The system of rules applicable in the overseas departments and regions (DROM – “départements et régions d’outre-mer”) differs significantly from that of the overseas countries and territories (PTOM – “pays et territoires d’outre-mer”). It is settled case law that the DROM are indisputably subject to the competition rules as they are French regions and departments under Article 73 of the Constitution. On the other hand, metropolitan competition law is not applicable in the PTOMs, by virtue of the principle of legislative speciality. Nevertheless, French Polynesia and New Caledonia have adopted local competition rules largely modelled on  national competition law.

In order to address the repeated crisis phenomena affecting the overseas territories and to promote competition so as to steer prices downwards, the legislator has adopted Law No 2012-1270 of 20 November 2012 relating to overseas economic regulation, which regulates wholesale markets. Article L. 410-3 of the Commercial Code thus provides that “in sectors in which the conditions of supply or the market structures restrict the free play of competition, the Government may, after the issue of a public notice by the Competition Authority and by decree after approval by the Conseil d’État, take the necessary measures to remedy any failures in the wholesale goods and services markets concerned, namely export sales markets to those collectivities, transportation, storage and distribution markets”. The measures must resolve the  problems relating to access to those markets, ensure the absence of price discrimination, fair trading, operators’ margins and the management of essential facilities, taking into account the protection of the interests of consumers. The selling price of basic necessities may be regulated by the government after obtaining the opinion of the Competition Authority (art. L. 410-4 C. com.).

Further Article L. 420-2-1 of the Commercial Code prohibits in those collectivities “agreements or concerted practices having as their object or effect the granting of exclusive import licenses to an undertaking or a group of undertakings”. By virtue of this provision, a supplier cannot designate an exclusive wholesaler-importer in an overseas collectivity or, without using the term “exclusive”, grant him an import right for that territory, while prohibiting active sales to other areas and procurement from competitors. On the basis of Article L. 464-2, undertakings may offer commitments of such a nature as to put an end to the competition concerns raised by practices that may be prohibited on the basis of Article L. 420-2-1. Finally, the law gives the French overseas territories and collectivities the possibility to refer to the Competition Authority any practices contrary to the measures taken pursuant to L. 410-3, or to Articles L. 420-1, L. 420-2, L. 420-2-1 and L. 420-5 of the Commercial Code (Art.
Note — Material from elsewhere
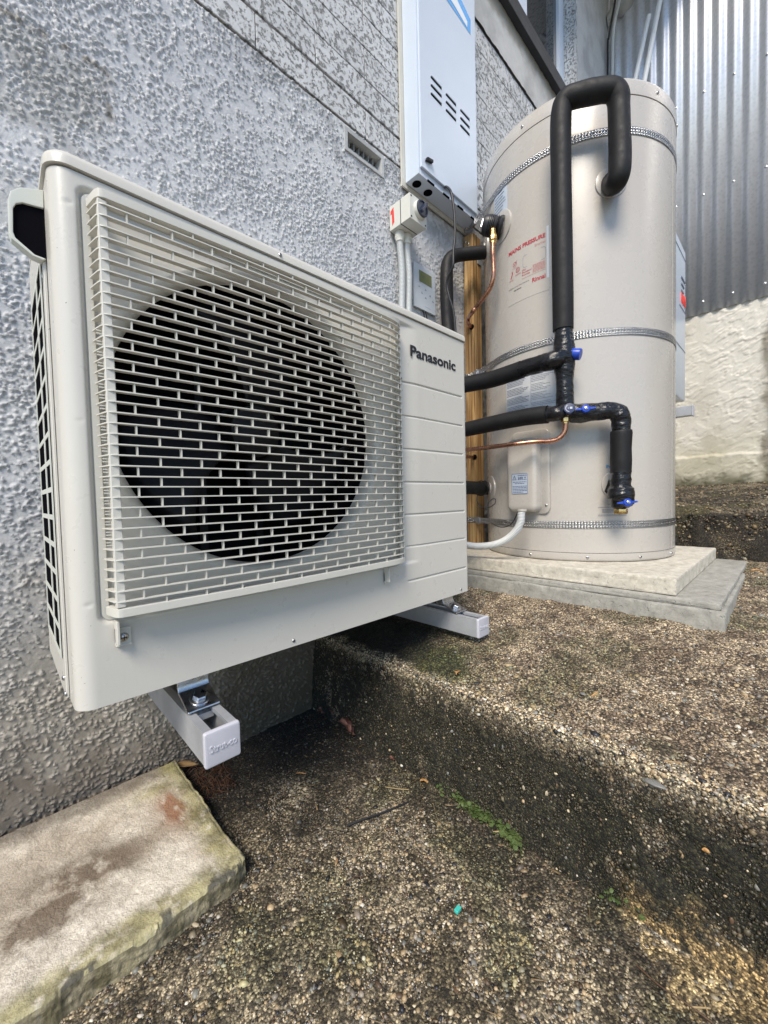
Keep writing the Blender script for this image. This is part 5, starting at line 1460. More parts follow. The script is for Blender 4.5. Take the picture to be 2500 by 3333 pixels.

L. 462-5, IV).

Finally, since the LME Law, merger control in the overseas departments (Guadeloupe, Martinique, Guyana, Reunion, Mayotte) and overseas collectivities (Saint-Pierre-et-Miquelon, Saint-Martin and Saint-Barthélemy), as well as in the Wallis and Futuna islands, is subject to special provisions, regardless of the sector in which the concentration takes place. On the other hand, Book IV of the Commercial Code remains inapplicable to two overseas collectivities, New Caledonia and French Polynesia, which have adopted local competition laws.